@Brandon9000,
Brandon9000 wrote:
gungasnake wrote:
I mean, you don't need to be Albert Einstein to see how the thing works. Just draw a circle, a point on the circle, a force vector going from the point to the center ( instantaneous gravity like in real life), and then a vector from the point in the same direction as a vector would have had from the point to the center five or ten degrees back on the circle....
And how exactly does this high school physics prove that if gravity weren't instantaneous, but only propagated at the speed of light, the solar system would fly apart?

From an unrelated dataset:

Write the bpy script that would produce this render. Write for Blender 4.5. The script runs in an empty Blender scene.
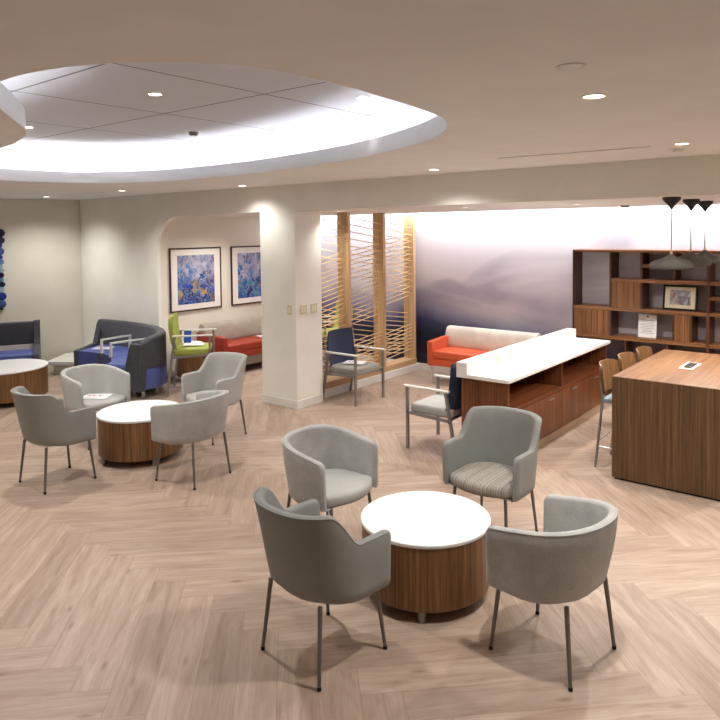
import bpy, bmesh, math, random
from math import sin, cos, pi, radians as RAD
from mathutils import Vector, Matrix

random.seed(7)
S = bpy.context.scene
COL = S.collection

# ------------------------------------------------------------------ helpers
def lin(c):
    return tuple(((x / 255.0) / 12.92 if x / 255.0 <= 0.04045 else ((x / 255.0 + 0.055) / 1.055) ** 2.4) for x in c) + (1.0,)

def link(o, parent=None):
    COL.objects.link(o)
    if parent is not None:
        o.parent = parent
    return o

def obj(name, bm, mat, parent=None, smooth=False):
    me = bpy.data.meshes.new(name)
    bmesh.ops.recalc_face_normals(bm, faces=bm.faces)
    bm.to_mesh(me)
    bm.free()
    if mat is not None:
        for m in (mat if isinstance(mat, (list, tuple)) else [mat]):
            me.materials.append(m)
    if smooth:
        for p in me.polygons:
            p.use_smooth = True
        if smooth != 'all':
            me.set_sharp_from_angle(angle=RAD(smooth if smooth is not True else 40))
    return link(bpy.data.objects.new(name, me), parent)

def tag(o, label, cat, group=None, kind=None):
    o['label'] = label
    o['category'] = cat
    if group:
        o['group'] = group
    if kind:
        o['kind'] = kind
    return o

def thing(name, label, cat, loc=(0, 0, 0), rotz=0.0, group=None):
    o = bpy.data.objects.new(name, None)
    o.empty_display_size = 0.1
    o.location = loc
    o.rotation_euler = (0, 0, rotz)
    link(o)
    return tag(o, label, cat, group)

def struct(name, bm, mat, smooth=False):
    o = obj(name, bm, mat, None, smooth)
    o['kind'] = 'structure'
    return o

def copy_tree(o, parent=None):
    c = o.copy()
    COL.objects.link(c)
    if parent is not None:
        c.parent = parent
    for ch in list(o.children):
        copy_tree(ch, c)
    return c

def dup(o, label, loc, rotz, group=None):
    c = copy_tree(o)
    c.location = loc
    c.rotation_euler = (0, 0, rotz)
    c['label'] = label
    if group:
        c['group'] = group
    return c

def box(bm, x0, x1, y0, y1, z0, z1, bev=0.0, seg=2, mat=None):
    t = bmesh.new()
    bmesh.ops.create_cube(t, size=1.0)
    bmesh.ops.scale(t, vec=(x1 - x0, y1 - y0, z1 - z0), verts=t.verts)
    bmesh.ops.translate(t, vec=((x0 + x1) / 2, (y0 + y1) / 2, (z0 + z1) / 2), verts=t.verts)
    if bev > 0:
        bmesh.ops.bevel(t, geom=t.edges[:], offset=bev, segments=seg, profile=0.6, affect='EDGES')
    merge(bm, t, mat)

def merge(bm, t, mat=None, mtx=None):
    if mtx is not None:
        bmesh.ops.transform(t, matrix=mtx, verts=t.verts)
    vm = {}
    for v in t.verts:
        vm[v] = bm.verts.new(v.co)
    for f in t.faces:
        try:
            nf = bm.faces.new([vm[v] for v in f.verts])
            nf.material_index = f.material_index if mat is None else mat
        except ValueError:
            pass
    t.free()

def bx(*a, **k):
    bm = bmesh.new()
    box(bm, *a, **k)
    return bm

def tube(bm, pts, r, n=10, cap=True, flat=None):
    """round (or square, n=4) tube through pts; r a number or a list"""
    pts = [Vector(p) for p in pts]
    rs = r if isinstance(r, (list, tuple)) else [r] * len(pts)
    rings = []
    prev = None
    for i, p in enumerate(pts):
        if i == 0:
            d = pts[1] - p
        elif i == len(pts) - 1:
            d = p - pts[i - 1]
        else:
            d = (pts[i + 1] - p).normalized() + (p - pts[i - 1]).normalized()
        d.normalize()
        up = Vector((0, 0, 1)) if abs(d.z) < 0.93 else Vector((0, 1, 0))
        if prev is not None:
            a = prev - d * prev.dot(d)
            a = a.normalized() if a.length > 1e-4 else d.cross(up).normalized()
        else:
            a = d.cross(up).normalized()
        prev = a
        b = d.cross(a).normalized()
        off = pi / n if n == 4 else 0
        k = math.sqrt(2) if n == 4 else 1
        rings.append([bm.verts.new(p + (a * cos(off + 2 * pi * j / n) + b * sin(off + 2 * pi * j / n)) * rs[i] * k) for j in range(n)])
    for i in range(len(rings) - 1):
        for j in range(n):
            bm.faces.new((rings[i][j], rings[i][(j + 1) % n], rings[i + 1][(j + 1) % n], rings[i + 1][j]))
    if cap:
        bm.faces.new(rings[0][::-1])
        bm.faces.new(rings[-1])

def tb(pts, r, n=10, **k):
    bm = bmesh.new()
    tube(bm, pts, r, n, **k)
    return bm

def lathe(bm, prof, n=48, c=(0, 0), fn=None, mat=None):
    """prof: list of (r, z), revolved about a vertical axis at c"""
    rings = []
    for r, z in prof:
        if r < 1e-5:
            rings.append([bm.verts.new((c[0], c[1], z))])
        else:
            ring = []
            for j in range(n):
                a = 2 * pi * j / n
                rr, zz = (r, z) if fn is None else fn(r, z, a)
                ring.append(bm.verts.new((c[0] + rr * cos(a), c[1] + rr * sin(a), zz)))
            rings.append(ring)
    for A, B in zip(rings, rings[1:]):
        for j in range(n):
            k = (j + 1) % n
            if len(A) == 1 and len(B) == 1:
                continue
            if len(A) == 1:
                f = bm.faces.new((A[0], B[j], B[k]))
            elif len(B) == 1:
                f = bm.faces.new((A[j], A[k], B[0]))
            else:
                f = bm.faces.new((A[j], A[k], B[k], B[j]))
            if mat is not None:
                f.material_index = mat

def lt(prof, n=48, **k):
    bm = bmesh.new()
    lathe(bm, prof, n, **k)
    return bm

def prism(bm, pts, axis, a0, a1):
    """extrude a 2-D polygon along axis: 'z' (x,y), 'y' (x,z), 'x' (y,z)"""
    def P(p, a):
        return {'z': (p[0], p[1], a), 'y': (p[0], a, p[1]), 'x': (a, p[0], p[1])}[axis]
    A = [bm.verts.new(P(p, a0)) for p in pts]
    B = [bm.verts.new(P(p, a1)) for p in pts]
    n = len(pts)
    bm.faces.new(A[::-1])
    bm.faces.new(B)
    for i in range(n):
        bm.faces.new((A[i], A[(i + 1) % n], B[(i + 1) % n], B[i]))

def pr(pts, axis, a0, a1, bev=0.0, seg=2):
    bm = bmesh.new()
    prism(bm, pts, axis, a0, a1)
    if bev:
        bmesh.ops.bevel(bm, geom=bm.edges[:], offset=bev, segments=seg, profile=0.6, affect='EDGES')
    return bm

def sstep(a, b, x):
    t = max(0.0, min(1.0, (x - a) / (b - a)))
    return t * t * (3 - 2 * t)

def catmull(P, n=8, closed=False):
    out = []
    m = len(P)
    rng = range(m) if closed else range(m - 1)
    g = (lambda i: Vector(P[i % m])) if closed else (lambda i: Vector(P[max(0, min(m - 1, i))]))
    for i in rng:
        p0, p1, p2, p3 = g(i - 1), g(i), g(i + 1), g(i + 2)
        for k in range(n):
            t = k / n
            out.append(0.5 * ((2 * p1) + (-p0 + p2) * t + (2 * p0 - 5 * p1 + 4 * p2 - p3) * t * t + (-p0 + 3 * p1 - 3 * p2 + p3) * t ** 3))
    if not closed:
        out.append(Vector(P[-1]))
    return out

# ------------------------------------------------------------------ materials
class NT:
    def __init__(self, name):
        self.m = bpy.data.materials.new(name)
        self.m.use_nodes = True
        self.t = self.m.node_tree
        self.b = self.t.nodes['Principled BSDF']
    def n(self, typ, **k):
        x = self.t.nodes.new(typ)
        for a, v in k.items():
            setattr(x, a, v)
        return x
    def l(self, a, b):
        self.t.links.new(a, b)
    def mapping(self, scale=(1, 1, 1), kind='Object', rot=(0, 0, 0), loc=(0, 0, 0)):
        c = self.n('ShaderNodeTexCoord')
        m = self.n('ShaderNodeMapping')
        m.inputs['Scale'].default_value = scale
        m.inputs['Rotation'].default_value = rot
        m.inputs['Location'].default_value = loc
        self.l(c.outputs[kind], m.inputs['Vector'])
        return m.outputs['Vector']
    def noise(self, vec, scale, detail=4, rough=0.55, dist=0.0):
        x = self.n('ShaderNodeTexNoise')
        x.inputs['Scale'].default_value = scale
        x.inputs['Detail'].default_value = detail
        x.inputs['Roughness'].default_value = rough
        x.inputs['Distortion'].default_value = dist
        if vec is not None:
            self.l(vec, x.inputs['Vector'])
        return x.outputs['Fac']
    def ramp(self, fac, stops, interp='LINEAR'):
        r = self.n('ShaderNodeValToRGB')
        r.color_ramp.interpolation = interp
        e = r.color_ramp.elements
        while len(e) < len(stops):
            e.new(0.5)
        for i, (p, c) in enumerate(stops):
            e[i].position = p
            e[i].color = lin(c) if len(c) == 3 else c
        self.l(fac, r.inputs['Fac'])
        return r.outputs['Color']
    def mix(self, a, b, fac, mode='MIX'):
        x = self.n('ShaderNodeMix', data_type='RGBA', blend_type=mode)
        for s, v in (('A', a), ('B', b)):
            sock = [i for i in x.inputs if i.name == s and i.type == 'RGBA'][0]
            if isinstance(v, (tuple, list)):
                sock.default_value = v
            else:
                self.l(v, sock)
        if isinstance(fac, (int, float)):
            x.inputs[0].default_value = fac
        else:
            self.l(fac, x.inputs[0])
        return [o for o in x.outputs if o.type == 'RGBA'][0]
    def math(self, op, a, b=None, c=None):
        x = self.n('ShaderNodeMath', operation=op)
        for i, v in enumerate((a, b, c)):
            if v is None:
                continue
            if isinstance(v, (int, float)):
                x.inputs[i].default_value = v
            else:
                self.l(v, x.inputs[i])
        return x.outputs[0]
    def base(self, c):
        if isinstance(c, (tuple, list)):
            self.b.inputs['Base Color'].default_value = c
        else:
            self.l(c, self.b.inputs['Base Color'])
    def bump(self, h, strength=0.2, dist=0.002):
        x = self.n('ShaderNodeBump')
        x.inputs['Strength'].default_value = strength
        x.inputs['Distance'].default_value = dist
        self.l(h, x.inputs['Height'])
        self.l(x.outputs['Normal'], self.b.inputs['Normal'])
    def set(self, rough=0.5, metal=0.0, spec=0.5):
        self.b.inputs['Roughness'].default_value = rough
        self.b.inputs['Metallic'].default_value = metal
        self.b.inputs['Specular IOR Level'].default_value = spec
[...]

Brandon - Gunga is actually correct in that statement. High-school physics is mostly Newtonian physics, and Newton's gravitational equations unquestionably show the transmission of gravity to be instantaneous.
This was never doubted by anyone since Newton, btw. Subsequent confusion arose because relativity equations for gravity (mathematically speaking, which is the only approach I'm qualified to discuss, being a mathematician and not a physicist) permit both a "geometric" and a "field" interpretation.
I took a seminar with the late, great, Dick Feynman, on mathematical applications of the laws of physics (applications frequently found in apparently completely unrelated fields, like the pricing of options and warrants in financial markets, for which another teacher, Bob Merton, got a Nobel prize, as of course did Feynman) and I posted earlier on this thread a link to his theory of gravity, where he confirms this.
I'll see if I can find the excerpt on the web - BRB. Happy 2009 to y'all, btw!